Sokurov’s project Lc 15:11-32, named for the episode in the Gospel of Luke during which the return of the prodigal son takes place, is located in a dark hall on the second floor of the pavilion. Visitors have noted that the exhibition is accompanied by long stretches of text that are difficult to read in the dark but are nonetheless important to the meaning of the installation. Take, for example, the following dense chunk: “The museum is a self-regulating living being that is capable of acceptance and rejection, good and evil, love and hatred, teaching and punishment. The museum selected a number of well-known individuals to be the creators of this story, people who united around it and were capable of sensing it… In their own way, they were able to convey three important characteristics that make our museum what it is: sanctity, spirituality, and fascination.”

One of the most noticeable items in the exhibit is a set of casts made from the enormous clawed paws that adorn one of the Hermitage’s entrances. Nearby is a set of screens mounted on easels that display images of the desert — and of Ivan Kramskoi’s classic painting Christ in the Desert — next to photographs of modern-day suicide bombers. The exhibit also includes a sculpture of Rembrandt’s head placed directly on the floor alongside large sculptures of figures from the Dutch artist’s paintings: Alexander Sokurov sprinkled sand onto the prodigal son’s feet himself.

Shishkin-Hokusai’s “Flemish School” is located on the pavilion’s lower floor. It is built entirely out of plywood to create a kind of “birchwood Hermitage.” The plywood floor is painted to match the floor of the Hermitage, and the walls are decorated with distorted copies of paintings from the museum’s collections. “There are tubes filled with a scarlet liquid coming out of the center of some of the paintings, and sculptures of the museum’s visitors are riddled with invisible bullets. You leave the pavilion feeling like you’ve left a battlefield,” wrote Milena Orlova of The Art Newspaper Russia.

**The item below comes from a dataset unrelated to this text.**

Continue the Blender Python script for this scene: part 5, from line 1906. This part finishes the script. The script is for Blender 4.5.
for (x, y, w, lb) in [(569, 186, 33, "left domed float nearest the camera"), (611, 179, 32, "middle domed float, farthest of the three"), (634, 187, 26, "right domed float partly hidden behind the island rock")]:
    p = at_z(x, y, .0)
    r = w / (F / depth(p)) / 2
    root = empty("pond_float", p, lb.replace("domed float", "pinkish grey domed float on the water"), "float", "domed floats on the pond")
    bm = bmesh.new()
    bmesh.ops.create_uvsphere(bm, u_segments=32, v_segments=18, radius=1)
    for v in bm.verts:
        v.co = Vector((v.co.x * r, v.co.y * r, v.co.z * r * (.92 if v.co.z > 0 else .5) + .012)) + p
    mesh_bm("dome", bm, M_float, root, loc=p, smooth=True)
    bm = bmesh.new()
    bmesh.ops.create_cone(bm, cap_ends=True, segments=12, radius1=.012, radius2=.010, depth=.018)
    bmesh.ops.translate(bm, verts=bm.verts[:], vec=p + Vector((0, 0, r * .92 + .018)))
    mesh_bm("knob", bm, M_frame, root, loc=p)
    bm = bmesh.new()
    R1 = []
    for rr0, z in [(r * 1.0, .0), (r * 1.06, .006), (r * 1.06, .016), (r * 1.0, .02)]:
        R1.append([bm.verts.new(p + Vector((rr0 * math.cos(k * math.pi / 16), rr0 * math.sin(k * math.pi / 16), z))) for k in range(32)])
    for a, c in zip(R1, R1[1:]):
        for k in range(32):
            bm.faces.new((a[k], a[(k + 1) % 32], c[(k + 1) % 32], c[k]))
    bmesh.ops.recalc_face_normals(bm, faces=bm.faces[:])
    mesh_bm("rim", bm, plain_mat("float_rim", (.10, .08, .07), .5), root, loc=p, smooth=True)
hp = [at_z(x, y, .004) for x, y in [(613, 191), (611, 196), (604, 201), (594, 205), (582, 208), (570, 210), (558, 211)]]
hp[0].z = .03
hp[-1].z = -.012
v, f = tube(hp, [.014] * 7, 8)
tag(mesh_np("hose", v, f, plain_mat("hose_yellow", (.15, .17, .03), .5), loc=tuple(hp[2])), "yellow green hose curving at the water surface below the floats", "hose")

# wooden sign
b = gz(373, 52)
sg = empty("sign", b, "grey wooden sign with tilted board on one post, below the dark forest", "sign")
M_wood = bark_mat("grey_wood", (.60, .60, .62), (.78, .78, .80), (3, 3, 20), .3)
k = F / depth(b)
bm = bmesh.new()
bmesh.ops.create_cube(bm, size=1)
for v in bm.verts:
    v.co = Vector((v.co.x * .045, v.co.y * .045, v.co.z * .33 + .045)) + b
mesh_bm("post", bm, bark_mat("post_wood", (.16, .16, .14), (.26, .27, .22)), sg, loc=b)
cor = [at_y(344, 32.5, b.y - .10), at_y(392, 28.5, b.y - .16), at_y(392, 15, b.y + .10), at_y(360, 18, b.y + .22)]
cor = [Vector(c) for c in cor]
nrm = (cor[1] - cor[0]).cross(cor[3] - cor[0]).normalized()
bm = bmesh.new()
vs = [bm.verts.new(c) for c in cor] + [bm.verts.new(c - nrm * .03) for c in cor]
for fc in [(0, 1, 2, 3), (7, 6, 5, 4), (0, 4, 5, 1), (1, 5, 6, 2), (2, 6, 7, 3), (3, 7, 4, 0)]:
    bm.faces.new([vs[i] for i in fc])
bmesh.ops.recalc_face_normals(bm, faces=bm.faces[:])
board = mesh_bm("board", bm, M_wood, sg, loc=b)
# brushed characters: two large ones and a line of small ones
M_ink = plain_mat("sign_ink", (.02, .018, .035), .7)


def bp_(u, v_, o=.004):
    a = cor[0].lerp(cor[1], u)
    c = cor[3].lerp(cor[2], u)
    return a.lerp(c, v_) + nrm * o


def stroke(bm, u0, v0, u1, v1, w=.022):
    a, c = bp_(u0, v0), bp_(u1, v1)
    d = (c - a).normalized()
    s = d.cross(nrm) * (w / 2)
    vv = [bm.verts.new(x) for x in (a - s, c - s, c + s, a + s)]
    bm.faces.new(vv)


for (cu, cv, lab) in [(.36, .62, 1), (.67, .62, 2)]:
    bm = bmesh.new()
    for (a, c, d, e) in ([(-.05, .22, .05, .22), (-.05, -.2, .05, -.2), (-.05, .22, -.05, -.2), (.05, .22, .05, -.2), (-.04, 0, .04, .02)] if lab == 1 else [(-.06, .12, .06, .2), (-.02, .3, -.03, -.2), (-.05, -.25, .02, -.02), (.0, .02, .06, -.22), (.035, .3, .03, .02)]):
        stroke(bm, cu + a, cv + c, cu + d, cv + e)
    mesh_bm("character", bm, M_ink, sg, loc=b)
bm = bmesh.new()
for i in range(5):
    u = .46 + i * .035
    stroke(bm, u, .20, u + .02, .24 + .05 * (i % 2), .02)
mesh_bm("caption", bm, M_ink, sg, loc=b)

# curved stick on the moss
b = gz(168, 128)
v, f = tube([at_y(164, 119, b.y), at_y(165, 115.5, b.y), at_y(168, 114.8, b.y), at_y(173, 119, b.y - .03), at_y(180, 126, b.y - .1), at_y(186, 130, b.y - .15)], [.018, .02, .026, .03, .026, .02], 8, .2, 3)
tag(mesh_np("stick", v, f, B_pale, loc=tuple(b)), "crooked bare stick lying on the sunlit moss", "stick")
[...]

A “massive advert” for the Hermitage: What critics are saying about the Russian pavilion

Critical opinions on the pavilion were divided. Sergey Popov, the CEO of Pop/off/art Gallery, wrote on Facebook that the exhibition “has nothing to do with contemporary art.” He explained, “There are two words that seem to me to describe our pavilion best: pathos and substitution. Everything about the project is imbued with pathos: the Hermitage, Sokurov, Rembrandt, the Gospel of Luke, the Academy of Arts, war, mercy, the classics, darkness […] Substitution is a word that can describe much of how our country runs, including in the world of culture. It would be frightening, painful, and horrifying to display our actual contemporary condition, so we cover ourselves up in museums and classics and make them feel safe.” Popov called Shishkin-Hokusai’s work intelligent, saying he and his team had “tried to save the situation.”

Liza Savina, the founder of the Russian cultural foundation Sparta, took a different view, calling the Russian pavilion “well-integrated and relatively intelligible.” In her opinion, the pavilion spoke to the development of Russia’s national identity: “We didn’t have our own secular [cultural code in the 18th century]: we bought up the Flemish, the Dutch, some Italians, some Frenchmen here and there, and we started learning to live with that fact. That’s why the Hermitage collection is the basis of our identity and the primary marker of our cultural codes. In the course of a couple of centuries, a great literature managed to grow out of that foundation, and Christ in the desert is a symbol of Russian spirituality. […] Strictly speaking, this wasn’t the most unpleasant national identity on display. Look at the Estonians — people say they’ve covered their entire pavilion in glass vaginas.”

The Art Newspaper called Sokurov’s and Shishkin-Hanukai’s exhibits “a massive advert” for the Hermitage, and a journalist for The Guardian admitted that he “ran away” from the Russian pavilion, “unable to bear the Rembrandtian gloom, the spectre of Christ and the burning soldiers, and all the other paraphernalia in this overcooked mess of a pavilion.”